En 813, le concile de Châlons–sur–Saône dénonce des abus
« Ils se trompent grandement les hommes qui, sans réflexion et alléguant des raisons de piété, se rendent à Rome, à Tours ou ailleurs. Il est des prêtres, des diacres et d’autres membres du clergé qui vivent dans le désordre et croient se purifier de leurs fautes et s’acquitter de leurs devoirs s’ils visitent les lieux de sainteté ; il est encore des laïcs qui, en allant y prier, espèrent trouver l’impunité de leurs péchés. Il est des hommes puissants qui, prétextant un voyage à Rome ou à Tours, lèvent des tributs, amassent des richesses, oppriment les pauvres, et ce qu’ils font dans un but unique de cupidité, ils le colorent d’un motif pieux. Il est jusqu’à des pauvres qui donnent les mêmes raisons, afin de trouver plus de facilité à mendier… Il faut demander au Seigneur Empereur le moyen de remédier à ces abus. »
Grégoire VII exige des évêques le pèlerinage
Pape de 1073 à 1085, Grégoire VII engagea une réforme profonde de l’Église (la réforme dite grégorienne) qui avait pour but de purifier les mœurs du clergé et de lutter contre le trafic des bénéfices et notamment des évêchés. Il s’efforça, non sans peine, d’obliger les évêques du monde au pèlerinage de Rome. Dans une lettre à Lanfranc, évêque de Cantorbéry, il rappelle à l’ordre le prélat qui n’est pas encore venu lui rendre visite :
Souvent nous avons invité Votre Fraternité de venir à Rome, même pour les intérêts de la foi et de la religion chrétienne. Abusant de notre patience, vous avez différé jusqu’à présent, à ce qui paraît, par orgueil ou par négligence, puisque vous n’avez pas même prétexté aucune excuse canonique. La longueur du voyage et la fatigue du chemin ne peuvent point vous servir d’excuse. Un grand nombre de pèlerins âgés, malades, pouvant à peine sortir de leurs lits, et obligés de se faire porter, viennent de pays plus éloignés que l’Angleterre, pour visiter les trophées du Vatican et de la voie d’Ostie [les tombeaux de saint Pierre et saint Paul]. L’amour et la dévotion leur donnent les forces nécessaires pour accomplir leurs pieux desseins.
(Lanfranc, Epist. 20, cit. par R. F. Rohrbacher, Histoire universelle de l’Église catholique, Gaume Frères, 1858)

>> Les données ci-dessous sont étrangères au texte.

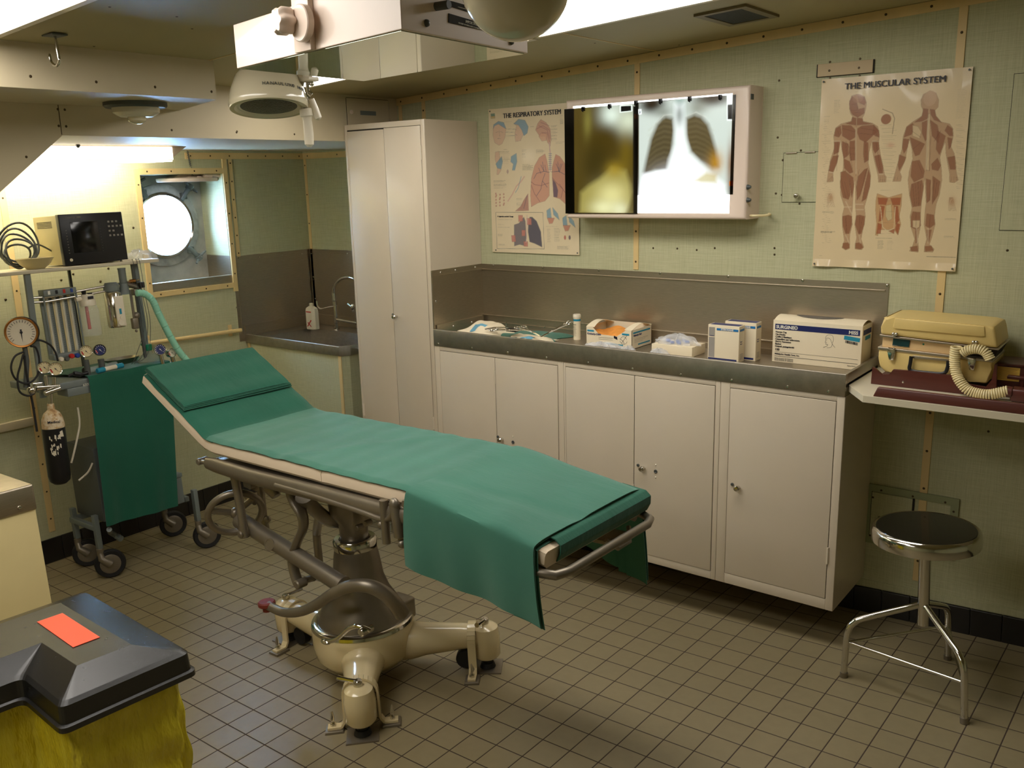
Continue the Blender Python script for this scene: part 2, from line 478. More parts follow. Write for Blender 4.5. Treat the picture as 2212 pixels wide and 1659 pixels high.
# boxed-in duct under the ceiling with the detector below
A = [PX(0, 222, XS), PX(390, 239, XS)]; xb = -2.735
yr0, yr1 = PX(468, 212, xb).y, PX(390, 239, XS).y
mb = MB(); zb = 1.871
mb.hexa([(xb, .5, zb), (xb, yr0, zb), (XS + .001, yr1, zb), (XS + .001, .5, zb)], [(xb, .5, ceil_z(xb)), (xb, yr0, ceil_z(xb)), (XS + .001, yr1, ceil_z(XS)), (XS + .001, .5, ceil_z(XS))])
struct('ceiling_duct', mb, 'soffit', smooth=0)
mb = MB()
for px in [(66, 165), (208, 177), (335, 188), (457, 198)]:
    c = PX(*px, xb); mb.lathe([(0, .002), (.003, .0015), (.0045, 0)], c, (1, 0, 0), 10)
struct('trim_3', mb, 'screw')
# battens --------------------------------------------------------------
def batten(name, a, b, w, nrm, screws, wdir, t=.004):
    a, b, nrm, wdir = V(a), V(b), V(nrm), V(wdir)
    mb = MB(); mb.hexa([a, b, b + wdir * w, a + wdir * w], [p + nrm * t for p in (a, b, b + wdir * w, a + wdir * w)], .001)
    o = struct(name, mb, 'woodtrim', smooth=0)
    sb = MB()
    for f in screws:
        c = a.lerp(b, f) + wdir * w * .5 + nrm * (t + .0003); sb.lathe([(0, .0015), (.0035, .001), (.0045, 0)], c, nrm, 10)
    if screws: each('screw', sb, 'screw', o)
    return o
def fr(n, a=.04, b=.96): return [a + (b - a) * i / (n - 1) for i in range(n)]
nW = (0, -1, 0)
xe = -.2
batten('trim_4', (XS, YW, ceil_z(XS) - .034), (xe, YW, ceil_z(xe) - .034), .033, nW, fr(22, .01, .99), (0, 0, 1))
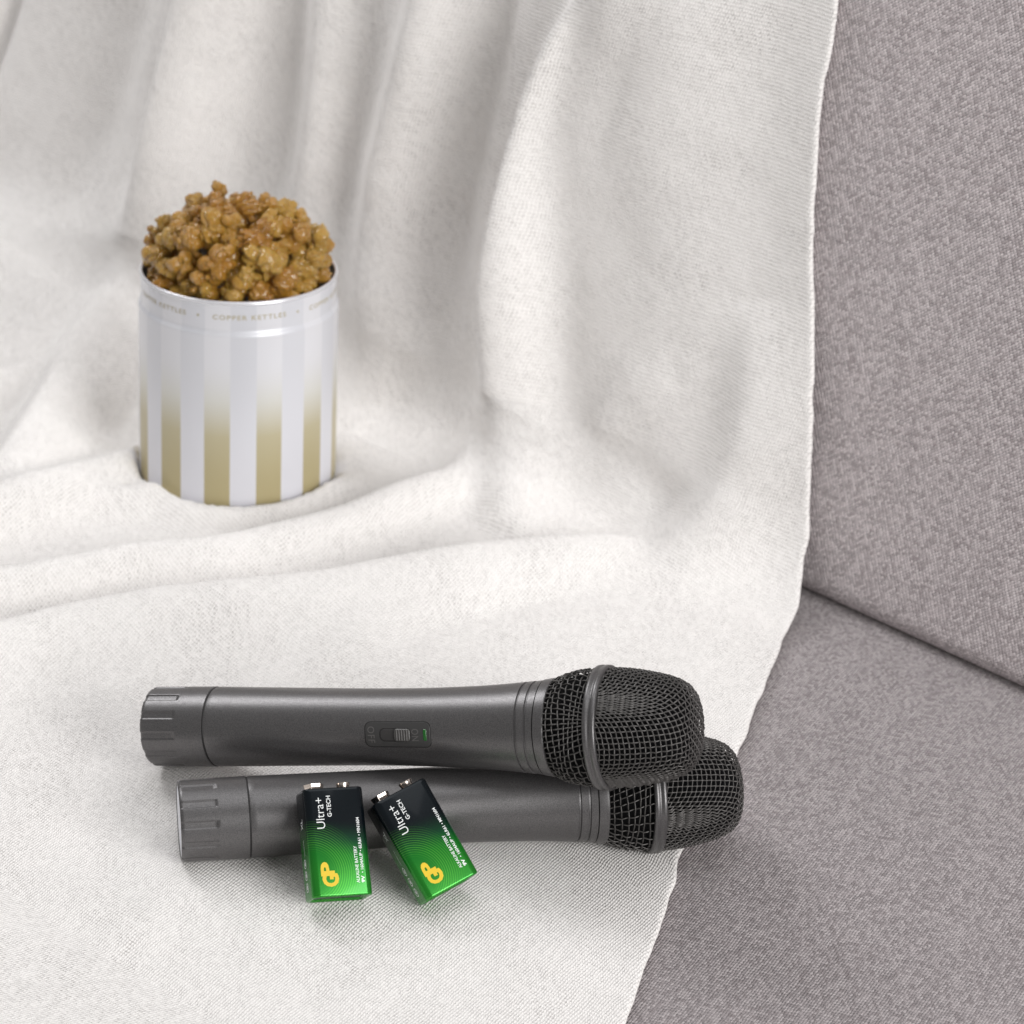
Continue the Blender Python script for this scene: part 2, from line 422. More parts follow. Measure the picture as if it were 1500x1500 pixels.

En conséquence, par l’autorité apostolique, le pape lui ordonne, sous peine de suspense, de venir à Rome sous quatre mois, pour la fête de la Toussaint. Lanfranc avait répondu ainsi à la première lettre du pape :
La lettre de Votre Excellence, que m’a remise Hubert, sous–diacre de votre sacré palais, je l’ai reçue avec l’humilité qui convient. Dans presque tout son contexte, vous avez soin de me réprimander avec une douceur paternelle, de ce que, élevé à l’honneur épiscopal, j’aime moins la Sainte Église romaine et vous pour elle, que je n’avais coutume de faire avant d’être parvenu à cet honneur, d’autant plus que je ne doute pas et que personne ne doute, je pense, que c’est l’autorité du Siège apostolique qui m’y a fait parvenir.
Je ne veux ni ne dois, Vénérable Père, calomnier vos paroles. Toutefois, ma conscience m’en est témoin, je ne puis comprendre que l’absence corporelle, la distance de lieux ou une dignité quelconque puisse faire en ceci quelque chose et m’empêcher d’être soumis et tout et partout à vos ordres, suivant les canons. Et si, Dieu aidant, je pouvais un jour vous parler en personne, je vous prouverais, non par des paroles, mais par des choses, que j’ai augmenté en amour, et que c’est vous, permettez–moi de le dire, qui avez diminué de votre ancienne affection. Les paroles de votre légation, je les ai, de concert avec votre légat, suggérées au roi, et tâché de les lui persuader, mais je n’en suis point venu à bout. Pourquoi il n’a point acquiescé complètement à votre volonté, lui–même vous le fait connaître, tant de vive voix que par ses lettres.